▶ Exercise
Begin with the first line of the listing and quote every line through the one containing "return 300 +"; give only those lines.

[begin Given information]

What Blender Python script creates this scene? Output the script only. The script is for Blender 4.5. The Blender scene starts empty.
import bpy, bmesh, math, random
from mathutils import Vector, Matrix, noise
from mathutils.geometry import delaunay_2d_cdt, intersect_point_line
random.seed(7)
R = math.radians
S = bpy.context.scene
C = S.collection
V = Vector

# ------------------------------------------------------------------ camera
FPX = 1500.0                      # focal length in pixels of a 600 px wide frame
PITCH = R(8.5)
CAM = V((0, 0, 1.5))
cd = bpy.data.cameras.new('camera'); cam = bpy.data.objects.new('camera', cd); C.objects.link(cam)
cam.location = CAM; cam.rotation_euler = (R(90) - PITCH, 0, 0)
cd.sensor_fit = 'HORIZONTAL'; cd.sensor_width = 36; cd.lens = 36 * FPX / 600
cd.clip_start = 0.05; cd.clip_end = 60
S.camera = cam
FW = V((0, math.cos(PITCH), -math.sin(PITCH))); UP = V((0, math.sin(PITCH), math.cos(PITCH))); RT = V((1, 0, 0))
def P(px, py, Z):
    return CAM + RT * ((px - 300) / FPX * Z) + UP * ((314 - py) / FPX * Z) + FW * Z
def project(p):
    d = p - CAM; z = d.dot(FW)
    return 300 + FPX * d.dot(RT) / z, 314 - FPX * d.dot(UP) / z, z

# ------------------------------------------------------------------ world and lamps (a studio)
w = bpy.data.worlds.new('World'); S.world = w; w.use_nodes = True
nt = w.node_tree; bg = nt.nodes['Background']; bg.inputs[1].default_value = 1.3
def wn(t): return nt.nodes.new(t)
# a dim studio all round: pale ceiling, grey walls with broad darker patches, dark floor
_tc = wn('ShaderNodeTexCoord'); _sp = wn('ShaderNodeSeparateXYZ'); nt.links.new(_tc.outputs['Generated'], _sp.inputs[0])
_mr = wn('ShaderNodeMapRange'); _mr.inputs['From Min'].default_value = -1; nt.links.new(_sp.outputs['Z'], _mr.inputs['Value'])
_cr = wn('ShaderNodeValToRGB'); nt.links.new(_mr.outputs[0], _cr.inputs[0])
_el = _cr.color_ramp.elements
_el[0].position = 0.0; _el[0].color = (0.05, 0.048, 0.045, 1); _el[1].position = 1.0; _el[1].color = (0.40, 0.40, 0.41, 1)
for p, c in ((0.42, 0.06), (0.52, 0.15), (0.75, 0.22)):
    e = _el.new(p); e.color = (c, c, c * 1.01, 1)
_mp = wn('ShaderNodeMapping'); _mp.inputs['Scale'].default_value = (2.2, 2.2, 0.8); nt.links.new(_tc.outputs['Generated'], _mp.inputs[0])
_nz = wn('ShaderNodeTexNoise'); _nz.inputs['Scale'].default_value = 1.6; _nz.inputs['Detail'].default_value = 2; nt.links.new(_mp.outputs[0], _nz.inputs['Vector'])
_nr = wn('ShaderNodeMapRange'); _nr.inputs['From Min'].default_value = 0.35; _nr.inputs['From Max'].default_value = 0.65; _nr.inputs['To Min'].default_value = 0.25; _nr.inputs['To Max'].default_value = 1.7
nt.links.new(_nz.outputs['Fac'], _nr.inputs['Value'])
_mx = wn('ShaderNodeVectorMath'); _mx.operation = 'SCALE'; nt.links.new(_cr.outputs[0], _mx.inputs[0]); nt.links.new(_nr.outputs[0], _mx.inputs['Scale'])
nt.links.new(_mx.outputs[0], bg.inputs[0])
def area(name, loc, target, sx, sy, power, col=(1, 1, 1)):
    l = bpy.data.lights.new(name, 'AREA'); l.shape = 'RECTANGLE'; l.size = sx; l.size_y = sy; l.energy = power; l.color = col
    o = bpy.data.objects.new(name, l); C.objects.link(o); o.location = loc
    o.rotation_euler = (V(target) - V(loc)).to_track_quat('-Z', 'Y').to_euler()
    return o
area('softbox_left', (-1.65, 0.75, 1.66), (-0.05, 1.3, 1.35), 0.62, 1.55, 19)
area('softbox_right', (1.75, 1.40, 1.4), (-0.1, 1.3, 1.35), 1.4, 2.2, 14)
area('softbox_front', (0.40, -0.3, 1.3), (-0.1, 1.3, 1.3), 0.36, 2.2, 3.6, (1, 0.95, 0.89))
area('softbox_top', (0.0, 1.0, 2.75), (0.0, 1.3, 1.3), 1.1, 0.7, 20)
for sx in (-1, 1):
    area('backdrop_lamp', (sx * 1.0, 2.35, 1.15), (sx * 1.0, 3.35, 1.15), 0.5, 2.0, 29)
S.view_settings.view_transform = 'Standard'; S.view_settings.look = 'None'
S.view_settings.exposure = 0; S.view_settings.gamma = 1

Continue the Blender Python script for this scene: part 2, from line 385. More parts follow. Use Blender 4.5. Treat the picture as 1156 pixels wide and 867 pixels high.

[end Given information]

▶ Exercise answer
What Blender Python script creates this scene? Output the script only. The script is for Blender 4.5. The Blender scene starts empty.
import bpy, bmesh, math, random
from mathutils import Vector, Matrix, noise
from mathutils.geometry import delaunay_2d_cdt, intersect_point_line
random.seed(7)
R = math.radians
S = bpy.context.scene
C = S.collection
V = Vector

# ------------------------------------------------------------------ camera
FPX = 1500.0                      # focal length in pixels of a 600 px wide frame
PITCH = R(8.5)
CAM = V((0, 0, 1.5))
cd = bpy.data.cameras.new('camera'); cam = bpy.data.objects.new('camera', cd); C.objects.link(cam)
cam.location = CAM; cam.rotation_euler = (R(90) - PITCH, 0, 0)
cd.sensor_fit = 'HORIZONTAL'; cd.sensor_width = 36; cd.lens = 36 * FPX / 600
cd.clip_start = 0.05; cd.clip_end = 60
S.camera = cam
FW = V((0, math.cos(PITCH), -math.sin(PITCH))); UP = V((0, math.sin(PITCH), math.cos(PITCH))); RT = V((1, 0, 0))
def P(px, py, Z):
    return CAM + RT * ((px - 300) / FPX * Z) + UP * ((314 - py) / FPX * Z) + FW * Z
def project(p):
    d = p - CAM; z = d.dot(FW)
    return 300 + FPX * d.dot(RT) / z, 314 - FPX * d.dot(UP) / z, z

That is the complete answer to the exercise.